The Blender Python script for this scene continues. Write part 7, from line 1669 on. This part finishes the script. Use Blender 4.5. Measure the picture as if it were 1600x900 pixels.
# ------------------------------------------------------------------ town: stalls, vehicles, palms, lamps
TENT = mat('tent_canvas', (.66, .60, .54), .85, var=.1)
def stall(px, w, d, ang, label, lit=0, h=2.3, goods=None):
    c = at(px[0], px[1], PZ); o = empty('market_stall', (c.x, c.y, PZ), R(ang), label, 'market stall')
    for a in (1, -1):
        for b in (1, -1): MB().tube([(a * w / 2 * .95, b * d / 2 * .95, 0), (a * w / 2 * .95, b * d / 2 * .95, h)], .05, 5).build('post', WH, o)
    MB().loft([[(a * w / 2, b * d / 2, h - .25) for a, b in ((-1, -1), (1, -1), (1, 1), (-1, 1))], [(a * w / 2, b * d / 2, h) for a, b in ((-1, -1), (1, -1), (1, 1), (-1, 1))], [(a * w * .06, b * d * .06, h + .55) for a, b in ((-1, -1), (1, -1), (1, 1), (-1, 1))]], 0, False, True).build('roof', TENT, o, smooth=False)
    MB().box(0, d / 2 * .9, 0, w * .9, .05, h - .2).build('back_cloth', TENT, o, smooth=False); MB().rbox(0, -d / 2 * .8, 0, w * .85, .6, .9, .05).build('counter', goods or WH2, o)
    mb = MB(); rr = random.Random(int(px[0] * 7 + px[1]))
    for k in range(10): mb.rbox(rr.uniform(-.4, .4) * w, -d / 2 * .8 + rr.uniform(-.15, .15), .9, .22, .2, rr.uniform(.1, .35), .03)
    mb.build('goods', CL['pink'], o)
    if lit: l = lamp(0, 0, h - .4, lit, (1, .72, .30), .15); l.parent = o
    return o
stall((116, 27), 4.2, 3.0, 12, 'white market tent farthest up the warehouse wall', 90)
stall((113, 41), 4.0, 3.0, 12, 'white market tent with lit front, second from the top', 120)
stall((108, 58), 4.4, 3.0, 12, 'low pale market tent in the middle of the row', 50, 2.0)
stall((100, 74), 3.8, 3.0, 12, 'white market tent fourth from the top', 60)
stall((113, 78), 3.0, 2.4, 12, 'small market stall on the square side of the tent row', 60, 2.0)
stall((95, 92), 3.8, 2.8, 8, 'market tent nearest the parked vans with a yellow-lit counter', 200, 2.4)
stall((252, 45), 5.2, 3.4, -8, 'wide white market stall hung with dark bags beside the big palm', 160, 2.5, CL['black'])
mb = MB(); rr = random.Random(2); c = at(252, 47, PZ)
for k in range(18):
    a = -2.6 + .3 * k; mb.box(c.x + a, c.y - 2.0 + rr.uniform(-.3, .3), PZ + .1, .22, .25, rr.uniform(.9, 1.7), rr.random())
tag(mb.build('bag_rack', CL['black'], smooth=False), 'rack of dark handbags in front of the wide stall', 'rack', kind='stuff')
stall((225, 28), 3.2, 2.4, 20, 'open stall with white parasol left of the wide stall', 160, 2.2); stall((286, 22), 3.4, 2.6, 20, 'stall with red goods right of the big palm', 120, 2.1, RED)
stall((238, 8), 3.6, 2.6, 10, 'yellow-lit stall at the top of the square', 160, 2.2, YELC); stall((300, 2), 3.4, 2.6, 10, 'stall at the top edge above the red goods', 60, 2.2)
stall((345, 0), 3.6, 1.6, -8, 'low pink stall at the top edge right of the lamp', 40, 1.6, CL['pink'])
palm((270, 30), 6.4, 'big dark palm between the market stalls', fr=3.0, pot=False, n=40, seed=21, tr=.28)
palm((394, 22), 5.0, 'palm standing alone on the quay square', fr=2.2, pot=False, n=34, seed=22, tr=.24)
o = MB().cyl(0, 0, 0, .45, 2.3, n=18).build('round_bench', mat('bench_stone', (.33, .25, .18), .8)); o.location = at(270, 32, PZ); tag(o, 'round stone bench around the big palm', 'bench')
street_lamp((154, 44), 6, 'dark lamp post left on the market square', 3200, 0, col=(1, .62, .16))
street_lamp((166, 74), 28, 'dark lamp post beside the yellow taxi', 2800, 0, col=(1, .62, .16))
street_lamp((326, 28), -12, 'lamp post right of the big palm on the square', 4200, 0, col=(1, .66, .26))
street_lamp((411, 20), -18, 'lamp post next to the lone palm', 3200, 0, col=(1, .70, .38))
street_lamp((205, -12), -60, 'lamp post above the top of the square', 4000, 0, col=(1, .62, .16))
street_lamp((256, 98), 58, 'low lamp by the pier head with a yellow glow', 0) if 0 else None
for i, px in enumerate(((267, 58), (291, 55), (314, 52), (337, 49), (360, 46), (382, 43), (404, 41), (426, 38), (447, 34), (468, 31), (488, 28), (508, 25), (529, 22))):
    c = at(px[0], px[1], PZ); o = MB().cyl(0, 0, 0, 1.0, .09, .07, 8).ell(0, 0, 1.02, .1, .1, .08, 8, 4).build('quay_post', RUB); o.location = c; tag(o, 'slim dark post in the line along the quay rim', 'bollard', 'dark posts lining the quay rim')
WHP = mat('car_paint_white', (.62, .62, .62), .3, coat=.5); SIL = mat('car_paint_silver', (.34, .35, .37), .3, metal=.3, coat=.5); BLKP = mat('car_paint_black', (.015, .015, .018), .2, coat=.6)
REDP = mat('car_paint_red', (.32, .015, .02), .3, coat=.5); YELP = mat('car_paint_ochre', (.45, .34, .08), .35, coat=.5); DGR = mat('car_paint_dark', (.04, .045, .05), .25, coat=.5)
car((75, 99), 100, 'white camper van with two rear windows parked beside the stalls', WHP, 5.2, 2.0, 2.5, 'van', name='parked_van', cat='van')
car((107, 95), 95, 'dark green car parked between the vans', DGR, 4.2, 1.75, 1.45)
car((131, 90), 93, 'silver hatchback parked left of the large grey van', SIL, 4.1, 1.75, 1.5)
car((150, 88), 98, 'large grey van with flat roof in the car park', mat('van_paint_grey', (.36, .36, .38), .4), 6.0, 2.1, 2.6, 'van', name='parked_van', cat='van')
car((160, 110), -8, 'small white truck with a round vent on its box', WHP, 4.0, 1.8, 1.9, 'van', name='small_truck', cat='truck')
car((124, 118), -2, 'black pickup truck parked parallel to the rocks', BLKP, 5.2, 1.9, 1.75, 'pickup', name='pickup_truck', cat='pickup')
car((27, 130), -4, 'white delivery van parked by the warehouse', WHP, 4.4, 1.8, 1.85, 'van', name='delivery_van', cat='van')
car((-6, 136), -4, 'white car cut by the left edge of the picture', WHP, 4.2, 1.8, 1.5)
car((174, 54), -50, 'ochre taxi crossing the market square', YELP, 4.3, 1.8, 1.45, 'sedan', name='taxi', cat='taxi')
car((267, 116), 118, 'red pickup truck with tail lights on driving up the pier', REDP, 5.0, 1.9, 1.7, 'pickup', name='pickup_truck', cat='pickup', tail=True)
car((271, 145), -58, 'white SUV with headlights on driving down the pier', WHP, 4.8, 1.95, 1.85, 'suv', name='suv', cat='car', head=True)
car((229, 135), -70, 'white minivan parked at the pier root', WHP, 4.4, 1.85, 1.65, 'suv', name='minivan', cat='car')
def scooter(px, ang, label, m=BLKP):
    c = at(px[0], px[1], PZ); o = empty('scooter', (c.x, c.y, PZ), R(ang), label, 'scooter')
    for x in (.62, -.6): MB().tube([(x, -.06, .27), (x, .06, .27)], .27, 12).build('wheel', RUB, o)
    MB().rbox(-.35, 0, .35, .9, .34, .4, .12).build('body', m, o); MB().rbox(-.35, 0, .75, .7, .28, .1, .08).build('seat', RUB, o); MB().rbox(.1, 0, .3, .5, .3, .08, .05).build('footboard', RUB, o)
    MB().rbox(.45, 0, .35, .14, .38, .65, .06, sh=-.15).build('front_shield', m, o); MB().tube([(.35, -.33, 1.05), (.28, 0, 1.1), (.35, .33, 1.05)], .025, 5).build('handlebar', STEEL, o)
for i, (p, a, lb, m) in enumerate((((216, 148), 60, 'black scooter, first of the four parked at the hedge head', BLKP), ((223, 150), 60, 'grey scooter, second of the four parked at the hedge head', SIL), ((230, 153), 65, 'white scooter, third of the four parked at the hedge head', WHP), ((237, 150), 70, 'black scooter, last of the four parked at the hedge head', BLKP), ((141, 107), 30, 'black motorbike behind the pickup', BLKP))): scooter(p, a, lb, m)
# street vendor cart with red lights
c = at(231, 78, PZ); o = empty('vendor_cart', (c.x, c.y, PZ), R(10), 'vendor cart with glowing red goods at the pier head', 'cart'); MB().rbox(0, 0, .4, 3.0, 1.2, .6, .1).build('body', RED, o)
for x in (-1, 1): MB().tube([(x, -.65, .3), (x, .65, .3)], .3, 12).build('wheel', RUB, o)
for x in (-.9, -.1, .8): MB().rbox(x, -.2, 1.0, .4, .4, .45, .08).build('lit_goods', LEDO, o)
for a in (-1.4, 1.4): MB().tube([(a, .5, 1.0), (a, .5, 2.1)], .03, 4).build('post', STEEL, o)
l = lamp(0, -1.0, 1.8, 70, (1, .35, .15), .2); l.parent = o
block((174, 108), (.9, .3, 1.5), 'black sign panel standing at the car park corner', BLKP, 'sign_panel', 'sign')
▬▬▬▬▬▬
What the exercise asks >> Report all lines of the data above that include the string "from".

In response >>
The Blender Python script for this scene continues. Write part 7, from line 1669 on. This part finishes the script. Use Blender 4.5. Measure the picture as if it were 1600x900 pixels.
stall((113, 41), 4.0, 3.0, 12, 'white market tent with lit front, second from the top', 120)
stall((100, 74), 3.8, 3.0, 12, 'white market tent fourth from the top', 60)